> **What you will do**:
Skip all pictures. Write out the data below from its first line through the line that contains "mb.build('paper', sheet_material(), sheet)".

> **Data shown**:
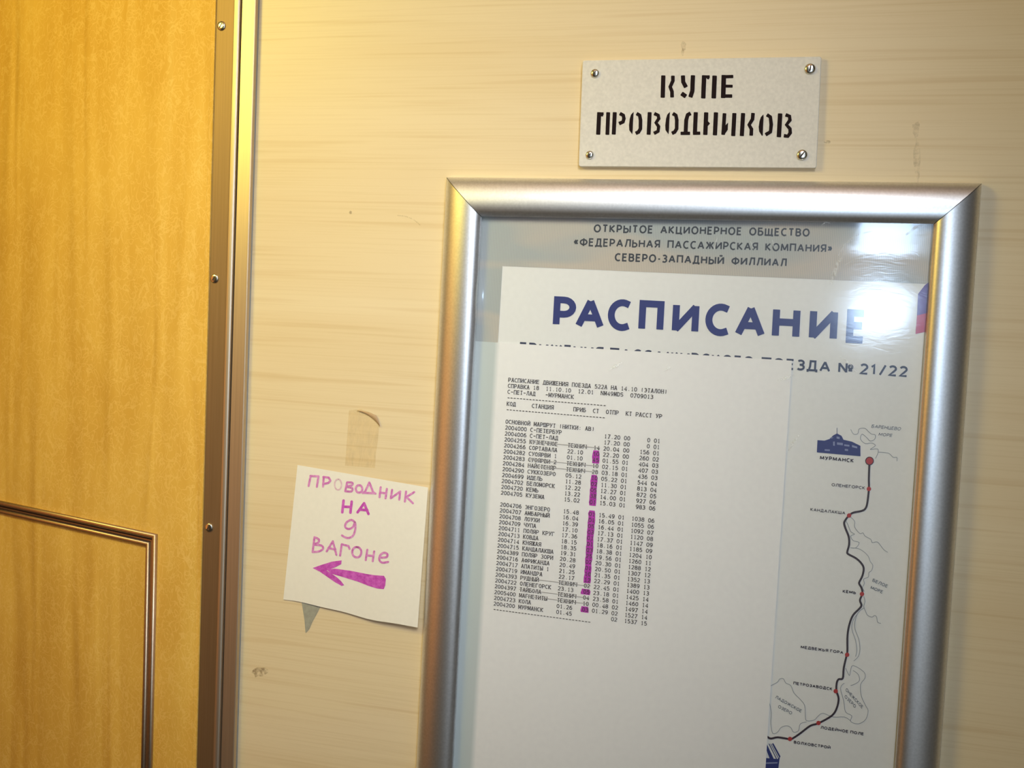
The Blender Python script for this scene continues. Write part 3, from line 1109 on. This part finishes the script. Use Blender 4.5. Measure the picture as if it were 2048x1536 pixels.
mb = MB()
mb.poly([wm(1836, 588), wm(1850, 570), wm(1875, 552), wm(1870, 622), wm(1834, 631)])
mb.build('emblem_blue_stripe', M_EMBLUE, poster, fix=False)
mb = MB()
mb.poly([wm(1834, 631), wm(1870, 622), wm(1868, 660), wm(1831, 668)])
mb.build('emblem_red_stripe', M_EMRED, poster, fix=False)

# ------------------------------------------------------------------ timetable sheet
HT = 0.0046
sheet = thing('timetable_sheet', W(1270, 1100, HT), 'white printed timetable sheet with magenta marked column laid over the left of the poster', 'timetable')


def sheet_material():
    m, nt, b = new_mat('thin_white_paper')
    co = coords(nt)
    e = (W(985, 920, HT) - root_loc(sheet))
    # the grey band printed on the poster shows through the thin paper as a pale blue strip
    sx = node(nt, 'ShaderNodeSeparateXYZ')
    nt.links.new(co, sx.inputs[0])
    a = e1 - root_loc(sheet)
    z_ = e2 - root_loc(sheet)
    k = (z_.x - a.x) / (z_.z - a.z)
    mul = node(nt, 'ShaderNodeMath', operation='MULTIPLY_ADD')
    nt.links.new(sx.outputs['Z'], mul.inputs[0])
    mul.inputs[1].default_value = -k
    nt.links.new(sx.outputs['X'], mul.inputs[2])
    mr = node(nt, 'ShaderNodeMapRange')
    mr.inputs['From Min'].default_value = a.x - k * a.z - 0.0022
    mr.inputs['From Max'].default_value = a.x - k * a.z + 0.0016
    nt.links.new(mul.outputs[0], mr.inputs['Value'])
    f = noise(nt, co, (1, 1, 1), 260, 3.0)
    paper = ramp(nt, f, [(0.3, (0.80, 0.795, 0.775)), (0.7, (0.83, 0.825, 0.80))])
    c = mixc(nt, (0.52, 0.575, 0.565), paper, mr.outputs[0])
    nt.links.new(c, b.inputs['Base Color'])
    b.inputs['Roughness'].default_value = 0.65
    b.inputs['Specular IOR Level'].default_value = 0.25
    return m


t1, t2, t3 = W(950, 682.3, HT), W(1034, 687.6, HT), W(1584, 721.5, HT)
r2 = W(1531, 1536, HT)
zb = pc[3].z + 0.01
pl = Vector((pc[0].x, -HT, 0))
left_top = t1 + (t1 - t2).normalized() * 0.004
left_bot = at_z(W(950, 682.3, HT), W(910, 1536, HT), zb)
left_bot.x -= 0.004
mb = MB()
fq = [left_top, t3, at_z(t3, r2, zb), left_bot]
mb.slab(fq, [p + Vector((0, 0.0003, 0)) for p in fq])
mb.build('paper', sheet_material(), sheet)

HTX = HT + 0.00022
G = [W(1016.2, 759.3, HTX), W(1335, 783.7, HTX), W(986, 1218.5, HTX), W(1300, 1260.3, HTX)]


def grid(c, r):
    u, v = c / 49.0, r / 39.0
    return G[0].lerp(G[1], u).lerp(G[2].lerp(G[3], u), v)


rows = {0: 'РАСПИСАНИЕ ДВИЖЕНИЯ ПОЕЗДА 522А НА 14.10 (ЭТАЛОН)',
        1: 'СПРАВКА 18  11.10.10  12.01  NM49MDS  0709013',
        2: 'С-ПЕТ-ЛАД   -МУРМАНСК',
        3: '-' * 31,
        4: 'КОД     СТАНЦИЯ      ПРИБ  СТ  ОТПР  КТ РАССТ УР',
        5: '-' * 31,
        7: 'ОСНОВНОЙ МАРШРУТ (НИТКИ: АВ)',
        39: '-' * 31}
table = [
    (8, '2004000', 'С-ПЕТЕРБУР', '', '', '17.20', '00', '0', '01'),
    (9, '2004006', 'С-ПЕТ-ЛАД', '', '', '17.20', '00', '0', '01'),
    (10, '2004255', 'КУЗНЕЧНОЕ', 'ТЕХНИЧ', '14', '20.04', '00', '156', '01'),
    (11, '2004266', 'СОРТАВАЛА', '22.10', '10', '22.20', '00', '260', '02'),
    (12, '2004282', 'СУОЯРВИ 1', '01.10', '45', '01.55', '01', '404', '03'),
    (13, '2004283', 'СУОЯРВИ 2', 'ТЕХНИЧ', '10', '02.15', '01', '407', '03'),
    (14, '2004284', 'НАЙСТЕНЯР', 'ТЕХНИЧ', '28', '03.18', '01', '436', '03'),
    (15, '2004290', 'СУККОЗЕРО', '05.12', '10', '05.22', '01', '544', '04'),
    (16, '2004699', 'ИДЕЛЬ', '11.28', '02', '11.30', '01', '813', '04'),
    (17, '2004702', 'БЕЛОМОРСК', '12.22', '05', '12.27', '01', '872', '05'),
    (18, '2004720', 'КЕМЬ', '13.22', '38', '14.00', '01', '927', '06'),
    (19, '2004705', 'КУЗЕМА', '15.02', '01', '15.03', '01', '983', '06'),
    (21, '2004706', 'ЭНГОЗЕРО', '15.48', '01', '15.49', '01', '1038', '06'),
    (22, '2004707', 'АМБАРНЫЙ', '16.04', '01', '16.05', '01', '1055', '06'),
    (23, '2004708', 'ЛОУХИ', '16.39', '05', '16.44', '01', '1092', '07'),
    (24, '2004709', 'ЧУПА', '17.10', '03', '17.13', '01', '1120', '08'),
    (25, '2004711', 'ПОЛЯР КРУГ', '17.36', '01', '17.37', '01', '1147', '09'),
    (26, '2004713', 'КОВДА', '18.15', '01', '18.16', '01', '1185', '09'),
    (27, '2004714', 'КНЯЖАЯ', '18.35', '03', '18.38', '01', '1204', '10'),
    (28, '2004715', 'КАНДАЛАКША', '19.31', '25', '19.56', '01', '1260', '11'),
    (29, '2004389', 'ПОЛЯР ЗОРИ', '20.28', '02', '20.30', '01', '1288', '12'),
    (30, '2004716', 'АФРИКАНДА', '20.49', '01', '20.50', '01', '1307', '12'),
    (31, '2004717', 'АПАТИТЫ 1', '21.25', '10', '21.35', '01', '1352', '13'),
    (32, '2004719', 'ИМАНДРА', '22.17', '12', '22.29', '01', '1389', '13'),
    (33, '2004393', 'РУДНЫЙ', 'ТЕХНИЧ', '02', '22.45', '01', '1400', '13'),
    (34, '2004722', 'ОЛЕНЕГОРСК', '23.13', '05', '23.18', '01', '1425', '14'),
    (35, '2004397', 'ТАЙБОЛА', 'ТЕХНИЧ', '04', '23.58', '01', '1460', '14'),
    (36, '2005400', 'МАГНЕТИТЫ', 'ТЕХНИЧ', '10', '00.48', '02', '1497', '14'),
    (37, '2004723', 'КОЛА', '01.26', '03', '01.29', '02', '1527', '14'),
    (38, '2004200', 'МУРМАНСК', '01.45', '', '', '02', '1537', '15')]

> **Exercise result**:
The Blender Python script for this scene continues. Write part 3, from line 1109 on. This part finishes the script. Use Blender 4.5. Measure the picture as if it were 2048x1536 pixels.
mb = MB()
mb.poly([wm(1836, 588), wm(1850, 570), wm(1875, 552), wm(1870, 622), wm(1834, 631)])
mb.build('emblem_blue_stripe', M_EMBLUE, poster, fix=False)
mb = MB()
mb.poly([wm(1834, 631), wm(1870, 622), wm(1868, 660), wm(1831, 668)])
mb.build('emblem_red_stripe', M_EMRED, poster, fix=False)

# ------------------------------------------------------------------ timetable sheet
HT = 0.0046
sheet = thing('timetable_sheet', W(1270, 1100, HT), 'white printed timetable sheet with magenta marked column laid over the left of the poster', 'timetable')


def sheet_material():
    m, nt, b = new_mat('thin_white_paper')
    co = coords(nt)
    e = (W(985, 920, HT) - root_loc(sheet))
    # the grey band printed on the poster shows through the thin paper as a pale blue strip
    sx = node(nt, 'ShaderNodeSeparateXYZ')
    nt.links.new(co, sx.inputs[0])
    a = e1 - root_loc(sheet)
    z_ = e2 - root_loc(sheet)
    k = (z_.x - a.x) / (z_.z - a.z)
    mul = node(nt, 'ShaderNodeMath', operation='MULTIPLY_ADD')
    nt.links.new(sx.outputs['Z'], mul.inputs[0])
    mul.inputs[1].default_value = -k
    nt.links.new(sx.outputs['X'], mul.inputs[2])
    mr = node(nt, 'ShaderNodeMapRange')
    mr.inputs['From Min'].default_value = a.x - k * a.z - 0.0022
    mr.inputs['From Max'].default_value = a.x - k * a.z + 0.0016
    nt.links.new(mul.outputs[0], mr.inputs['Value'])
    f = noise(nt, co, (1, 1, 1), 260, 3.0)
    paper = ramp(nt, f, [(0.3, (0.80, 0.795, 0.775)), (0.7, (0.83, 0.825, 0.80))])
    c = mixc(nt, (0.52, 0.575, 0.565), paper, mr.outputs[0])
    nt.links.new(c, b.inputs['Base Color'])
    b.inputs['Roughness'].default_value = 0.65
    b.inputs['Specular IOR Level'].default_value = 0.25
    return m


t1, t2, t3 = W(950, 682.3, HT), W(1034, 687.6, HT), W(1584, 721.5, HT)
r2 = W(1531, 1536, HT)
zb = pc[3].z + 0.01
pl = Vector((pc[0].x, -HT, 0))
left_top = t1 + (t1 - t2).normalized() * 0.004
left_bot = at_z(W(950, 682.3, HT), W(910, 1536, HT), zb)
left_bot.x -= 0.004
mb = MB()
fq = [left_top, t3, at_z(t3, r2, zb), left_bot]
mb.slab(fq, [p + Vector((0, 0.0003, 0)) for p in fq])
mb.build('paper', sheet_material(), sheet)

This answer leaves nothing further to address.